Not only did he record consecutive hitless performances Sunday and Monday, but he also started expanding his strike zone and abandoning any semblance of plate discipline. Roberts called it a “classic example” of a slumping hitter “trying to swing out of” their struggles. He cited it as the inciting factor behind the decision to potentially give Ohtani a more extended break offensively this week.
“For me, with any hitter, when the quality of at-bat starts to go down consistently, I think that’s a telling sign there needs to be a break,” Roberts said. “Because you’re just not able to –– whether it’s the mechanics, the mind –– just stay within your game plan, and then the chase starts to spike.”
Ohtani will still be plenty busy Wednesday, as he tries to continue a scorching start as a pitcher that has put him firmly in the early-season Cy Young conversation.

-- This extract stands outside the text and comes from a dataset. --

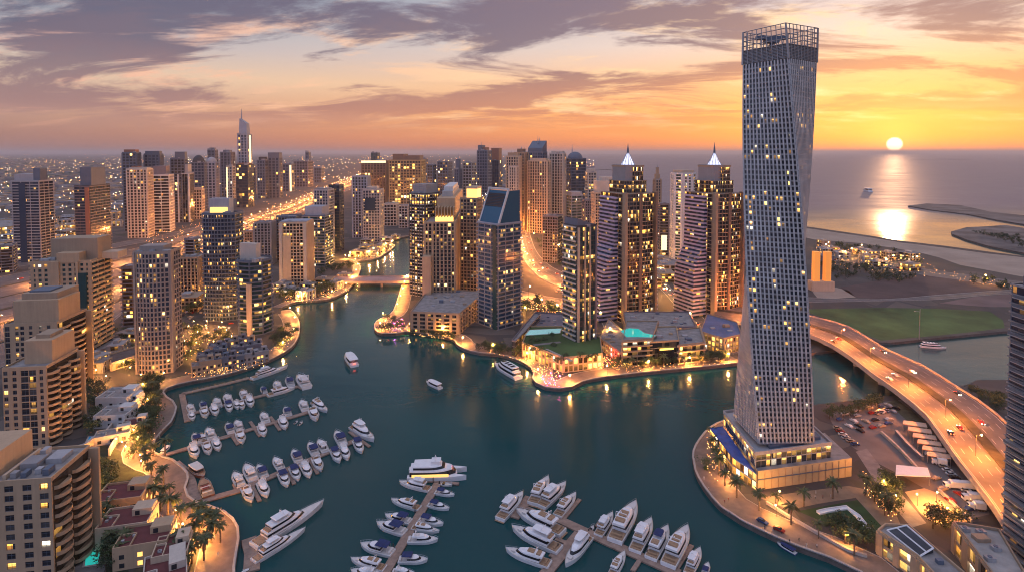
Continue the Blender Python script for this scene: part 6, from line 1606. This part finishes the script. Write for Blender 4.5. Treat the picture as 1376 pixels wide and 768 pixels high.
for px, n, where in (([(180,316),(300,290),(300,306),(200,330)],6,'plaza at the foot of the highway cluster'),([(340,276),(470,225),(480,240),(360,285)],8,'far highway edge'),([(240,430),(340,440),(350,470),(250,488)],16,'court behind the quay bend houses'),
   ([(100,490),(190,478),(230,515),(140,520)],7,'restaurant lane below the round-fronted tower'),([(560,285),(700,270),(700,310),(580,318)],12,'ground before the golden hotel'),([(700,300),(760,320),(740,350),(710,330)],6,'foot of the seafront towers'),([(830,380),(900,360),(890,420),(870,440)],6,'ground between the spired hotels'),
   ([(960,410),(1000,405),(1000,450),(975,460)],4,'ground beside the farther spired hotel'),([(250,340),(330,325),(340,400),(260,420)],12,'blocks between the highway and the dark glass tower'),([(640,380),(700,390),(750,425),(700,430)],8,'parking lot by the ramp road'),([(780,330),(880,310),(880,350),(800,370)],9,'lanes behind the near spired hotel'),([(0,330),(150,300),(160,330),(20,350)],12,'plain beyond the highway'),([(380,350),(470,330),(530,330),(520,340),(470,360)],9,'lagoon quay'),([(0,420),(40,400),(150,380),(60,440)],0,'x'),([(1100,330),(1240,345),(1250,360),(1120,350)],7,'beach garden strip'),
   ([(1150,612),(1205,680),(1200,700),(1160,650)],6,'stepped path right of the twisted tower'),([(1025,670),(1140,656),(1150,664),(1040,680)],6,'plaza before the twisted tower podium'),([(1220,664),(1250,662),(1290,698),(1250,700)],3,'sandy court'),([(100,640),(135,636),(150,690),(120,730)],7,'villa gardens beside the nearest apartment tower'),([(150,600),(186,575),(200,600),(190,640)],6,'villa walls near the left promenade'),([(240,720),(290,705),(290,740),(260,768)],4,'palm grove at the promenade bend')):
    far = min(b for a, b in px) < 420
    for i, p in enumerate(scatter(px, n, 24 if far else 9, 60, True)):
        place(*(FARL if far else PROM), (p.x, p.y, GZ), RN.uniform(0, 6.28), '%s stray lamp of the %s' % (ordw(i), where), 'lamps of the '+where)
# coloured restaurant glow on the two quay points
for (x, y, c, w, nm) in ((740,508,(1,.08,.35),2200,'magenta'),(752,512,(1,.15,.45),1800,'pink'),(803,492,(1,.06,.05),2600,'red'),(822,484,(1,.05,.05),2200,'deep red'),(530,440,(.8,.15,1),2200,'violet'),(540,434,(1,.1,.5),1600,'rose'),(518,436,(1,.35,.1),1800,'amber')):
    p = P(x, y, GZ); t = thing('festive_lamp', '%s festive lamp among the restaurant tables on the quay' % nm, 'lamp', (p.x, p.y, GZ)); mb = MB(); mb.tube((0,0,0),(0,0,3.4),.08,.06,6); mb.build('pole', wallm('dark'), t); mb = MB(); mb.ball((0,0,3.7),.45,8,6); mb.build('lamp_globe', lamp_mat('festive_'+nm.replace(' ','_'), c, 9), t)
    o = bpy.data.objects.new('lamp_light', lamp_light(w, .5, c)); COL.objects.link(o); o.parent = t; o.location = (0,0,4.6)
# ------------------------------------------------------------------ cars
ptail = paint('tail_plastic', (.20,.015,.01), .3, .1, .5); phead = paint('head_plastic', (.6,.6,.58), .2, .05, .5)
tail = lamp_mat('tail_light', (1,.06,.02), 7); headl = lamp_mat('head_light', (1,.82,.55), 9)
CARC = dict(white=(.70,.69,.67), silver=(.42,.42,.43), black=(.02,.02,.022), red=(.28,.03,.025), sand=(.45,.36,.26), blue=(.04,.08,.20))
def car_proto(col):
    m = paint('car_'+col, CARC[col], .25, .05, .5, .2); t = thing('parked_car', 'x', 'car'); mb = MB()
    prof = [(-2.2,.35),(-2.2,.85),(-1.9,.95),(-1.2,1.0),(1.0,.92),(2.05,.78),(2.2,.6),(2.2,.35)]
    mb.loft([[(x,-.88,z) for x, z in prof],[(x,.88,z) for x, z in prof]], 0, True, True); mb.build('body', m, t)
    mb = MB(); mb.loft([[(-1.75,-.80,.97),(1.0,-.80,.93),(1.0,.80,.93),(-1.75,.80,.97)],[(-1.3,-.64,1.42),(.25,-.64,1.42),(.25,.64,1.42),(-1.3,.64,1.42)]]); o = mb.build('cabin_glass', bglass, t)
    mb = MB(); mb.box(-1.28,.22,-.63,.63,1.422,1.47); mb.build('roof', m, o)
    for x in (-1.35, 1.35):
        for s in (-1, 1): mb = MB(); mb.tube((x,s*.72,.33),(x,s*.92,.33),.33,.33,10); mb.build('wheel', rubber, t)
    for s in (-1, 1):
        mb = MB(); mb.box(2.19,2.24,s*.65-.16,s*.65+.16,.58,.74); mb.build('headlight', phead, t); mb = MB(); mb.box(-2.24,-2.19,s*.66-.14,s*.66+.14,.66,.84); mb.build('tail_light', ptail, t)
    return t
CARP = {c: (car_proto(c), []) for c in CARC}
def far_car(col, name='moving_car', hm=None, tm=None):
    m = paint('car_'+col, CARC[col], .25, .05, .5, .2); mb = MB(); prof = [(-2.2,.3),(-2.2,.9),(-1.3,1.0),(-.9,1.45),(.4,1.45),(1.1,.95),(2.2,.75),(2.2,.3)]
    mb.loft([[(x,-.88,z) for x, z in prof],[(x,.88,z) for x, z in prof]], 0, True, True)
    for s in (-1, 1): mb.box(2.2,2.3,s*.6-.25,s*.6+.25,.5,.85,1); mb.box(-2.3,-2.2,s*.6-.25,s*.6+.25,.6,.95,2)
    o = mb.build(name, [m, hm or headl, tm or tail]); return tag(o, 'x', 'car')
FCAR = {c: (far_car(c), []) for c in ('white','silver','black','red')}
def traffic(A, B, zf, fr, step, label, jit=.4, sc=1.0, z=None):
    for lane, (f, dirn) in enumerate(fr):
        pl = [a+(b-a)*f for a, b in zip(A, B)]; k = 0; s = RN.uniform(0, step)
        for p, d in along(pl, step, s):
            x, y = proj((p.x, p.y, 0))
            if not (-5 < x < 1376 and 232 < y < 768) or RN.random() < jit: continue
            c = RN.choice(list(FCAR)); a = math.atan2(d.y, d.x)+(0 if dirn > 0 else math.pi)
            place(*FCAR[c], (p.x, p.y, z), a, '%s %s car in lane %s of the %s' % (ordw(k), c, ORD[lane], label), 'cars driving on the '+label, sc); k += 1
traffic(highway[0], highway[1], 0, [(.08,1),(.13,1),(.26,1),(.43,1),(.58,-1),(.74,-1),(.88,-1)], 125, 'wide highway, counted from the frame edge', .35, 1.15, GZ+.03)
traffic(via[0], via[1], 0, [(.14,-1),(.32,-1),(.68,1),(.86,1)], 70, 'elevated road, counted from its far end', .45, 1, BZ+.01)
traffic(curve1[0], curve1[1], 0, [(.25,1),(.7,-1)], 34, 'curved road, counted from the seafront towers', .35, 1.1, GZ+.03); traffic(curve2[0], curve2[1], 0, [(.3,1),(.7,-1)], 34, 'ramp road, counted from the channel', .4, 1.1, GZ+.03)
traffic(street2[0], street2[1], 0, [(.3,1),(.7,-1)], 20, 'wide hotel street, counted from the water', .3, 1, GZ+.03)
def parked(pl, step, label, off=0.0, perp=True):
    for k, (p, d) in enumerate(along(pl, step, 2)):
        c = RN.choice(list(CARP)); place(*CARP[c], (p.x, p.y, GZ+.02), math.atan2(d.y, d.x)+(math.pi/2 if perp else 0)+RN.uniform(-.06,.06), '%s %s car in the row parked %s' % (ordw(k), c, label), 'cars parked '+label)
parked(pp([(1258,616),(1290,650),(1322,686)], GZ), 3.2, 'below the elevated road'); parked(pp([(1124,574),(1136,588),(1150,598)], GZ), 3.4, 'on the yard right of the twisted tower'); parked(pp([(1172,556),(1208,548)], GZ), 4.2, 'at the channel edge of the yard', 0, True)
parked(pp([(1010,694),(1030,704),(1050,714)], GZ), 6.5, 'on the twisted tower promenade', 0, False)
LCAR = {c: (far_car(c, 'parked_car', phead, ptail), []) for c in CARC}
def lot(px, n, label):
    for k, p in enumerate(scatter(px, n, 5.5, 30)):
        c = RN.choice(list(LCAR)); o = place(*LCAR[c], (p.x, p.y, GZ+.02), RN.choice([.3,.3+math.pi/2])+RN.uniform(-.05,.05), '%s %s car parked %s' % (ordw(k), c, label), 'cars parked '+label, 1.0)
lot([(1120,560),(1175,545),(1205,545),(1195,575),(1150,580)], 26, 'in the yard right of the twisted tower'); lot([(1255,640),(1290,660),(1320,690),(1290,696)], 10, 'in the lower service yard'); lot([(700,398),(757,414),(757,426),(700,414)], 40, 'on the lot beside the ramp road'); lot([(716,372),(757,384),(757,396),(712,386)], 22, 'between curved road and ramp road')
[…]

But come Thursday, Roberts said he wanted the superstar to show up to the park later than normal, get plenty of rest and recovery time, and prepare only for a possible pinch-hit at-bat late in the game.
“He’s still calibrating on this kind of newfound two-way player (role) in today’s day,” Roberts said, highlighting how much has changed (both in the sport and with Ohtani) since he was last a full-time two-way player with the Angels from 2021-2023. “I just can’t take for granted what’s on his plate. So I’m trying to be sensitive to that.”
Roberts insisted that, long-term this year, keeping Ohtani in a full-time two-way role still “definitely feels sustainable,” and that the potential two-day reset should only provide upside in his bid to get back on track this year.
Right now, he said, he is simply trying to be proactive as Ohtani’s attempts to rectify his early-season slump.
“He’s always gonna want to do more. He always has that sense of responsibility to his teammates, that he wants to be out there both ways,” Roberts said. “So I’ve learned that I have to be proactive and take it out of his hands, like most great players.”